Black Tusk ‘Set The Dial’ CD/LP/DD 2011

Black Tusk 'Set the Dial' CD/LP/DD 2011It is always a good sign for a reviewer when you start making notes on an album and you can’t stop (although for the band in question sometimes this may not be quite such good news!). For instance before typing up my initial review I read a thread on a football internet forum I post on. Now this in itself is nothing to bore you with but I have known one of the moderators for years (in the way you know someone via the internet, never having met them) and he has a great taste in music. The fact that this album came up in his top ten records of the year speaks to the strength of ‘Set The Dial’.

For me Metal is all about rebellion and aiming a large boot to the knackers of those who would try to tell you otherwise and thankfully in this whiny, po-faced era Black Tusk have come to do exactly that.

‘Brewing The Storm’ positively strides out of the speakers, the distorted fuzz of Jack Endino’s (Soundgarden, High On Fire) production is a bass players wet dream as the sound is all rumbling low end product and as dirty as a set of clean white sheets after you have gone out and gotten shit-your-pants-drunk, but never loses the feel of the music as it breaks into a hypnotic beautiful snaking groove… And then it’s gone as ‘Bring The Darkness’ yanks you out of the mellow mood you were settling into and pulls you head first into the pit with its triple layered, screaming vocal attack.

Musically it is like fellow label mates High On Fire meets Mastodon meets Iron Maiden meets Slayer meets, well all kinds of musical touch stones galore really, but at no point are they derivative of anyone. What they are is high octane riff merchants shaking the earth with a mission statement and this continues with ‘Ender Of All’ with its foul mouthed, heads down driving fury that says ‘Yes this is big and bold, no we don’t apologise’.
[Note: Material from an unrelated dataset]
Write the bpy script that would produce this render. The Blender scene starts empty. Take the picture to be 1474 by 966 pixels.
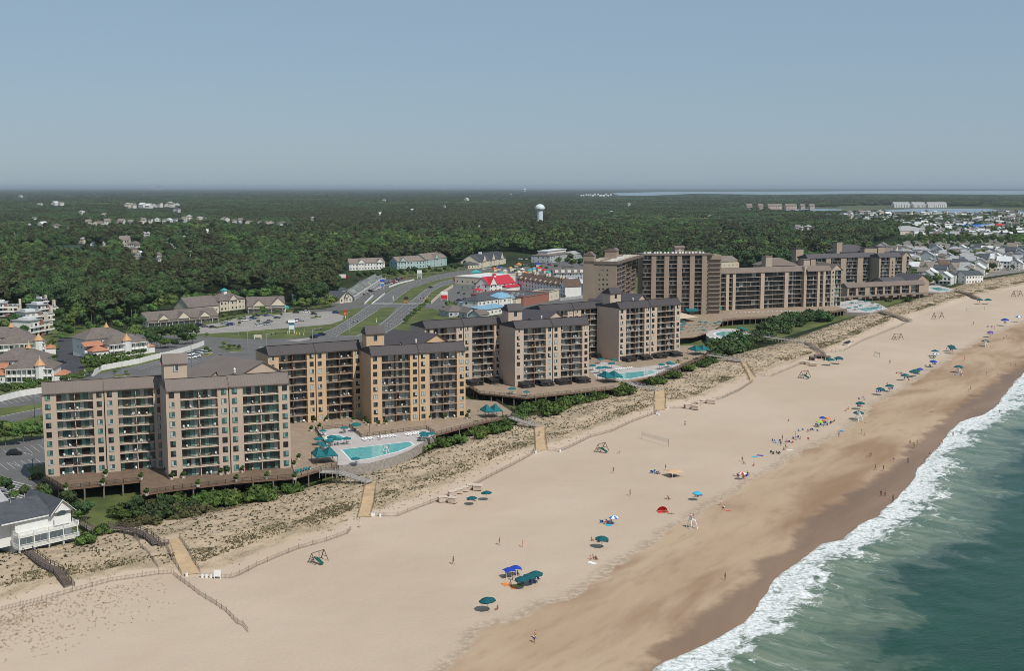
import bpy, math, random
import numpy as np
from mathutils import Vector, Matrix, noise as mnoise
R = math.radians
rnd = random.Random(7)
sc = bpy.context.scene
COL = sc.collection

# ------------------------------------------------------------------ camera
W0, H0, F0 = 1474.0, 966.0, 1700.0       # photograph size and focal length in its pixels
CX, CY, HY = 737.0, 483.0, 269.0         # centre and horizon row
CAMZ = 90.0
PITCH = math.atan((CY-HY)/F0)
cam_d = bpy.data.cameras.new('camera'); cam = bpy.data.objects.new('camera', cam_d); COL.objects.link(cam)
cam_d.sensor_width = 36; cam_d.lens = 36*F0/W0; cam_d.clip_start = 1; cam_d.clip_end = 250000
cam.location = (0, 0, CAMZ); cam.rotation_euler = (R(90)-PITCH, 0, 0)
sc.camera = cam

# ------------------------------------------------------------------ sky and sun
SUN_AZ, SUN_EL = 142.0, 50.0             # azimuth clockwise from +Y, elevation
world = bpy.data.worlds.new('World'); sc.world = world; world.use_nodes = True
wn = world.node_tree; wn.nodes.clear()
wo = wn.nodes.new('ShaderNodeOutputWorld'); wb = wn.nodes.new('ShaderNodeBackground'); ws = wn.nodes.new('ShaderNodeTexSky')
ws.sky_type = 'NISHITA'; ws.sun_disc = False; ws.sun_elevation = R(SUN_EL); ws.sun_rotation = R(SUN_AZ)
ws.altitude = 90; ws.air_density = 1.0; ws.dust_density = 0.6; ws.ozone_density = 4.0
wb.inputs['Strength'].default_value = 0.080
wx = wn.nodes.new('ShaderNodeMix'); wx.data_type = 'RGBA'; wx.inputs[0].default_value = .72     # even milky haze over the clear sky
wx.inputs[7].default_value = (3.15, 4.28, 5.42, 1); wn.links.new(ws.outputs[0], wx.inputs[6]); wn.links.new(wx.outputs[2], wb.inputs[0]); wn.links.new(wb.outputs[0], wo.inputs[0])
sd = bpy.data.lights.new('sun', 'SUN'); sd.energy = 3.2; sd.angle = R(0.6); sd.color = (1.0, 0.95, 0.87)
sun = bpy.data.objects.new('sun', sd); COL.objects.link(sun)
a, e = R(SUN_AZ), R(SUN_EL)
sdir = Vector((math.sin(a)*math.cos(e), math.cos(a)*math.cos(e), math.sin(e)))
sun.rotation_euler = sdir.to_track_quat('Z', 'Y').to_euler(); sun.location = (0, 0, 300)
sc.view_settings.view_transform = 'Standard'; sc.view_settings.look = 'None'
sc.view_settings.exposure = 0.22; sc.view_settings.gamma = 1.0
sc.render.film_transparent = False
try:
    sc.cycles.max_bounces = 6; sc.cycles.diffuse_bounces = 3; sc.cycles.glossy_bounces = 2; sc.cycles.transmission_bounces = 2
    sc.cycles.volume_bounces = 0; sc.cycles.volume_step_rate = 1.0
    sc.cycles.use_adaptive_sampling = True; sc.cycles.filter_width = 0.85
except Exception: pass

# ------------------------------------------------------------------ geometry of the place
SP, CP = math.sin(PITCH), math.cos(PITCH)
def ray(px, py):
    a, b = px-CX, CY-py
    return np.array([a, F0*CP + b*SP, b*CP - F0*SP])
def at(px, py, z=2.0):
    """ground point seen at photo pixel (px,py) on the level plane z"""
    d = ray(px, py); t = (z-CAMZ)/d[2]
    return (d[0]*t, d[1]*t)
def proj(x, y, z):
    """photo pixel of a world point (numpy friendly)"""
    zz = z-CAMZ
    dep = y*CP - zz*SP; up = y*SP + zz*CP
    dep = np.maximum(dep, 1e-3)
    return CX + F0*x/dep, CY - F0*up/dep
def zat(px, py, x, y):
    """height of the point above ground spot (x,y) seen at row py"""
    d = ray(px, py); return CAMZ + d[2]*(y/d[1])
UA = R(33.0)                              # the shore runs along this azimuth
UX, UY = math.sin(UA), math.cos(UA)
def uv(x, y): return x*UX+y*UY, x*UY-y*UX      # along shore, towards sea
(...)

When they do let their foot off the peddle for the stomp of ‘Carved In Stone’ it is just as impressive as the bug eyed frenzy and at the risk of using the same adjective in two reviews in a very short space of time, the cacophony generated by the Savannah trio is something to behold.

The band walk a tightrope between crazed and being supremely tight – at time it seems like they have so many ideas that they are tripping over themselves to get to the next one and I love it – the raw enthusiasm that drips from this record is fantastic.

Just when you think the band are in danger of being one trick and unable to do subtly then along comes instrumental ‘Resistor’, all mellow before breaking out into a similar type of riff to the one at the being of the album – the kind that makes this reviewer stare bitterly at the guy with male pattern baldness in the mirror and curse the lack of hair to shake at the music.

Ultimately this record may not be perfect, but the reality is that I usually reserve some kind of constructive criticism at the end to temper early enthusiasm and here I cannot find anything of worth to mention – the album is a joy from start to finish and as a reviewer it’s always great to have a genuine surprise land in your lap – not just something you listen to a few times for the purpose of writing a review.

The review on their Myspace page of their previous release ‘Taste the Sin’ states that Black Tusk “rips into you with locomotive riffing and powerful percussion, creating a furious display that incorporates the fury of punk and the precision of thrash metal within a familiar Southern-fried landscape” on the strength of Set The Dial they are continuing that legacy!